Dean’s Chair Professor of Communication and Director of the Center for Culture-centered Approach to Research and Evaluation (CARE) Professor Mohan Dutta delivered the opening keynote at the first-ever Social and Behavioural Change Communication (SBCC) Regional Symposium last week.
The Symposium was jointly organised by UNICEF, Universiti Malaysia Sabah, Universiti Putra Malaysia and Universiti Kebangsaan Malaysia. The conference was inaugurated by Universiti Malaysia Sabah Vice-Chancellor Professor Datuk Dr Kasim Hj Md Mansor, UNICEF Representative to Malaysia and Special Representative to Brunei Darussalam Mr Robert Gass and Assistant Minister to the Chief Minister of Sabah Datuk Abidin Madingkir, representing Yang Amat Berhormat, Datuk Seri Panglima Haji Hajiji Bin Haji Noor, Chief Minister of Sabah.
The Symposium was centred around the theme ‘SBCC in Southeast Asia and South Pacific: Unlocking its Potential for Community Development and Resilience’. It explored the significance of communication in driving positive social and individual behaviour change in the context of the Global South. Drawing in attendees from more than seven countries in Southeast Asia and the South Pacific, the Symposium sought to create a platform for discussions on insights, best practices and innovative approaches to communication for social and behaviour change rooted in the region.
Professor Dutta says the various dialogues offered theoretical and practical examples of the transformative role of communication in fostering social change.
Bringing together community-facing organisations, academia, private sector and government, the Symposium sought to open up possibilities for bridging conversations and collaborations, highlighting strength-based strategies and laying out a conceptual framework for theorising and implementing social and behavioral change communication in the region. It sought to foreground the potential of communication in driving community development and effecting positive change in the region.
Professor Dutta’s lecture, titled Behaviour Change Communication in the Global South: A Culture-centered Approach, emphasised the intersections of local and Indigenous knowledge systems in decolonising social change communication. The lecture outlined the economic, political, social and cultural problems that have resulted from colonial structures and that continue to be perpetuated in dominant approaches to social change communication.
“These dominant approaches serve the interests of entrenched power configurations, are implemented in top-down forms and systematically erase the voices of communities at the margins of the margins,” Professor Dutta says.
In this backdrop, the conceptual framework of the culture-centered approach locates social change communication in community agency, conceptualising the roles of communities as the drivers of social change processes, he adds.
“The recognition of the knowledge-generating power of communities as drivers of change challenges the ongoing processes of colonisation and exploitation that work through the erasure, co-option and theft of community knowledge.”
Drawing upon two decades of ethnographic fieldwork carried out by CARE in the areas of Indigenous rights, migrant rights, transgender rights, anti-racism and working-class politics, the keynote addressed the role of community knowledge in building and sustaining transformative social change. Specifically, the lecture outlined the key tenets of the culture-centered approach in decolonisation struggles and in building registers of Southern theory, emergent from community participation and ownership.

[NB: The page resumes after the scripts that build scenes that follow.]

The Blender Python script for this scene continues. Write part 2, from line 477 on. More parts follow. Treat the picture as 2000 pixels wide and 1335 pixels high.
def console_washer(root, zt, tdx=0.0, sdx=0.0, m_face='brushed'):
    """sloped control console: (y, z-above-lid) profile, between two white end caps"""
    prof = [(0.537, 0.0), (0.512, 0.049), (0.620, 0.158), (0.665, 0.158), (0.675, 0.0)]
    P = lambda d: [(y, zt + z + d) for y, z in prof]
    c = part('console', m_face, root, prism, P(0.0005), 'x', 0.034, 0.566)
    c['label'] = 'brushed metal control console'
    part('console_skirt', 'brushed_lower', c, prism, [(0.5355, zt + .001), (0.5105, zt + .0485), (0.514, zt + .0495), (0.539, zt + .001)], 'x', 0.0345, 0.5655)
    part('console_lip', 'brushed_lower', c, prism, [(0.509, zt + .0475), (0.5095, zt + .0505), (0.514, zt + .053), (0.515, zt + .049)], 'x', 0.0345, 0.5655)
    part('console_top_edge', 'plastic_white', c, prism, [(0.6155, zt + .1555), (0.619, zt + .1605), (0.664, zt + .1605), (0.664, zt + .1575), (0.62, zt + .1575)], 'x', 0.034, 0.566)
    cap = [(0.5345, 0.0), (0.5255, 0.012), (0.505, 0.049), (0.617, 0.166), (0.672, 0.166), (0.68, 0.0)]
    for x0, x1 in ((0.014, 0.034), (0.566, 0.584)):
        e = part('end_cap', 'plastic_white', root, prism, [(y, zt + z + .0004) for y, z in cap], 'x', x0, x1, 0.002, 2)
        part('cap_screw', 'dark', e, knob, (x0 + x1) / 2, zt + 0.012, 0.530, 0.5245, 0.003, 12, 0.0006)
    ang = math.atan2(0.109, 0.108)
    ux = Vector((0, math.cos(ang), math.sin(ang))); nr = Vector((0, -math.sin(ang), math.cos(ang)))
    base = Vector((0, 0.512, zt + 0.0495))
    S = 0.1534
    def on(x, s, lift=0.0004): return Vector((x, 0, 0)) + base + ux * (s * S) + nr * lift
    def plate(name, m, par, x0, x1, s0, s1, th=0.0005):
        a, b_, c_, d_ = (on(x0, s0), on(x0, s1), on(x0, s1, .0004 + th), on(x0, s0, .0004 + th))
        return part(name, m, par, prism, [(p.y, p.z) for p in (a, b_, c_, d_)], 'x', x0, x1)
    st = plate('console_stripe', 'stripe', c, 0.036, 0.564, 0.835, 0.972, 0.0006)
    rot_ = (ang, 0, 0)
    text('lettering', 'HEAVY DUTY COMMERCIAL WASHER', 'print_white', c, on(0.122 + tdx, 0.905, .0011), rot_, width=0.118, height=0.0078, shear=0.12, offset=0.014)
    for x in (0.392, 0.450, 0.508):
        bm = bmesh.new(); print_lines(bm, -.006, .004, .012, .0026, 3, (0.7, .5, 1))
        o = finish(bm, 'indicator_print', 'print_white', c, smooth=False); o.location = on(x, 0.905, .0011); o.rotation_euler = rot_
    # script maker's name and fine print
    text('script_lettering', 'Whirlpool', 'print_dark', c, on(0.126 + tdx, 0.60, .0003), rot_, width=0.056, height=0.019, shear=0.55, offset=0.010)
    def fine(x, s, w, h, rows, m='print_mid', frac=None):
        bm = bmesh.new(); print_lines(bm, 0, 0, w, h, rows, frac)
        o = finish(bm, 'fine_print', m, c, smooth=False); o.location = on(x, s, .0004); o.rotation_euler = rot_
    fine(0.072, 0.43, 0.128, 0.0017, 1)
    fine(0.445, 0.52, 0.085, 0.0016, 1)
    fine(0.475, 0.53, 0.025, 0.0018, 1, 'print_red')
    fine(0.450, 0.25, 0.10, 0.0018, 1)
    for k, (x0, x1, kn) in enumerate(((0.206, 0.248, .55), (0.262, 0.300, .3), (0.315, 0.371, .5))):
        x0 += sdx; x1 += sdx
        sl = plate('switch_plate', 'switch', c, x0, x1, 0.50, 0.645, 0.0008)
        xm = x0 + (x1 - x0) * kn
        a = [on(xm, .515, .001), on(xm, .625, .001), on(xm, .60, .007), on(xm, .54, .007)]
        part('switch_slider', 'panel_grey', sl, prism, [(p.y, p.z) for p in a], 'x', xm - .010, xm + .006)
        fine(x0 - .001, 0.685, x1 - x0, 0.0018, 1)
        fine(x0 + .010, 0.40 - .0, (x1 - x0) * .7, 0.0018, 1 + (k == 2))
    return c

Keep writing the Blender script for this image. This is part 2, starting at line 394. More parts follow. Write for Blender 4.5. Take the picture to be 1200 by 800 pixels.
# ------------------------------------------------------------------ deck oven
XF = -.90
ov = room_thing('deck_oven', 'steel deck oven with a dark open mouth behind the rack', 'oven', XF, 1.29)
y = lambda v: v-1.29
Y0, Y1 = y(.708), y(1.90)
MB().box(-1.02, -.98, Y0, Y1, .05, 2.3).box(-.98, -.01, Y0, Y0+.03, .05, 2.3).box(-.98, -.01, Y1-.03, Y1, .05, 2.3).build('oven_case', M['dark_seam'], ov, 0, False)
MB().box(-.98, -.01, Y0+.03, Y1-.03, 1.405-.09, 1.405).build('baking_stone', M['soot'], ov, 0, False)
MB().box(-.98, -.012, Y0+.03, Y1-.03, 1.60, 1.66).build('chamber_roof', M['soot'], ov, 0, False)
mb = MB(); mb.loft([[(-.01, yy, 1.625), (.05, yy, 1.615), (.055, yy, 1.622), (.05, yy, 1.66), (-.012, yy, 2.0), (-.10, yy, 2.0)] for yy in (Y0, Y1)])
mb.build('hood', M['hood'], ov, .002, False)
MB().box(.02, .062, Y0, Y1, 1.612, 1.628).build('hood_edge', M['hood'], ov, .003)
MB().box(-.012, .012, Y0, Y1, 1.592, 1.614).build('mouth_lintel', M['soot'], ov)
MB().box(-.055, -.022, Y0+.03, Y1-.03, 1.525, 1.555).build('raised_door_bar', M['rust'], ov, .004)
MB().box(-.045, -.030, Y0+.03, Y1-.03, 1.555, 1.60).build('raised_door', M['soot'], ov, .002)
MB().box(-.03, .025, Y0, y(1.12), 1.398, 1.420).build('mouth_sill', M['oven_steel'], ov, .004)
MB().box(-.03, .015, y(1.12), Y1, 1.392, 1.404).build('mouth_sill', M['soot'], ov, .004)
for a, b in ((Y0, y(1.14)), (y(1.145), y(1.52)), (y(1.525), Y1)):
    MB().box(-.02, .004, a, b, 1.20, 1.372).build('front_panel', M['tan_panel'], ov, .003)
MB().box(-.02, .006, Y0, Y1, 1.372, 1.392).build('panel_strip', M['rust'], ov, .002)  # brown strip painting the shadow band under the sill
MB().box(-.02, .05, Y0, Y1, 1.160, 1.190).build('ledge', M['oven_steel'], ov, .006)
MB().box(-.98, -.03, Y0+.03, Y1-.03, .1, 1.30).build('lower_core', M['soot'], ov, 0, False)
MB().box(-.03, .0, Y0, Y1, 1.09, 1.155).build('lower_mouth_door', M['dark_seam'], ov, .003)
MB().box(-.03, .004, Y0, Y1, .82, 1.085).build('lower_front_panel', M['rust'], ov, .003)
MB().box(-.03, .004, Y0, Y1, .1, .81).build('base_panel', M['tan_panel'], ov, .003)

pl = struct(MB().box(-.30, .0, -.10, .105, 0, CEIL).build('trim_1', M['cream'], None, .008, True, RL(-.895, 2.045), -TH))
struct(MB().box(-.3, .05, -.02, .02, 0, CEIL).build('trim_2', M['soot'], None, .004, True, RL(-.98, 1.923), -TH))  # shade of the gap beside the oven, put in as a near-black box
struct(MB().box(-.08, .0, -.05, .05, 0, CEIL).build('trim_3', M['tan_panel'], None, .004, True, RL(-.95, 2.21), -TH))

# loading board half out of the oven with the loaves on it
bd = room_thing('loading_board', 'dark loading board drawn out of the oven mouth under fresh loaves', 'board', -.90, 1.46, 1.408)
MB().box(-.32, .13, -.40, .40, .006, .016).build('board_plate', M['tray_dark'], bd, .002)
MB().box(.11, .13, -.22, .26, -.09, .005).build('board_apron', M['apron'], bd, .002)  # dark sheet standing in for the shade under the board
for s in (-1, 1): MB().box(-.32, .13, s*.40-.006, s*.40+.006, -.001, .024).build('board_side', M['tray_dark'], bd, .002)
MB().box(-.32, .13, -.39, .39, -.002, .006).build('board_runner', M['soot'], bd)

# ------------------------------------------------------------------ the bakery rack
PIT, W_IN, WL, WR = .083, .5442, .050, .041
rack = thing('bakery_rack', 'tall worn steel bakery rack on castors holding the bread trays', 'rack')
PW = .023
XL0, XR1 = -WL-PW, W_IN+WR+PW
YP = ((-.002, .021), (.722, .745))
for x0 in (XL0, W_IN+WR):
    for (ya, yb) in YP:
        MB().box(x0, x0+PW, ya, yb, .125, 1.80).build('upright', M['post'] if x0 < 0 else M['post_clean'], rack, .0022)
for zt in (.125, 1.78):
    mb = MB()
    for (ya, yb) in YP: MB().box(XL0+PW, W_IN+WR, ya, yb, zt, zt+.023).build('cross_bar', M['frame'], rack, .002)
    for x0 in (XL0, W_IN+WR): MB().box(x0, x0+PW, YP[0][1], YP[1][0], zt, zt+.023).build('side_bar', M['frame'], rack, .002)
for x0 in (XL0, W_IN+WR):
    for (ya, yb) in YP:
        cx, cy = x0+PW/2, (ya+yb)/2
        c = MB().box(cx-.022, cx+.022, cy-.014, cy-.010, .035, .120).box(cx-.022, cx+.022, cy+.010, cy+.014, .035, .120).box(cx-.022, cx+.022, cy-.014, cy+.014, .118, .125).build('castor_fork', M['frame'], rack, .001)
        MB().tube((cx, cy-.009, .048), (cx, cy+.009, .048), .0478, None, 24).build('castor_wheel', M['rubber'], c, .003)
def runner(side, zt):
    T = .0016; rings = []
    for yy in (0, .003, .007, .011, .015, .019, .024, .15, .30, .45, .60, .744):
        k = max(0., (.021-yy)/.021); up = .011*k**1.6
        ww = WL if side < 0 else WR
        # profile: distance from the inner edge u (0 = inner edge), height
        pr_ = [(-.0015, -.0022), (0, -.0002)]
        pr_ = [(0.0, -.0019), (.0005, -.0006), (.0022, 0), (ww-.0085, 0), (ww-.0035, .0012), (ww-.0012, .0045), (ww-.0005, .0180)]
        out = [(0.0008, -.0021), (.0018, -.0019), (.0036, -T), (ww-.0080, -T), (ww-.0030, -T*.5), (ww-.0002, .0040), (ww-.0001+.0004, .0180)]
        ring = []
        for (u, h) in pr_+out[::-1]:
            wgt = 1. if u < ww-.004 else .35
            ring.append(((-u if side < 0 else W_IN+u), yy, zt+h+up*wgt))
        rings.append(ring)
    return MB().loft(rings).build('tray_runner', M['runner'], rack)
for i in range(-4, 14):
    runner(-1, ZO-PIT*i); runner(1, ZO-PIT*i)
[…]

Professor Dutta noted the important role of communicative sovereignty; the capacities of communities to own the infrastructures of storytelling. Through these, communities voice locally held knowledge, foreground the role of context in shaping knowledge and work with local knowledge in driving social change solutions. He offered examples that document the power of communities as storytellers in driving positive transformations at local, regional, national and global levels, noting that these local capacities lie at the core of driving transformations toward the United Nations’ Sustainable Development Goals (SDGs).
Professor Dutta wrapped up the talk by offering insights into the organising work of driving social change through the co-creation of community voice infrastructures.
“These voice infrastructures invert dominant formations of power, mobilising communities in struggles toward achieving the SDGs, addressing the intertwined challenges of extreme inequality, climate colonialism, food insecurity, poverty and digital colonialism,” Professor Dutta says.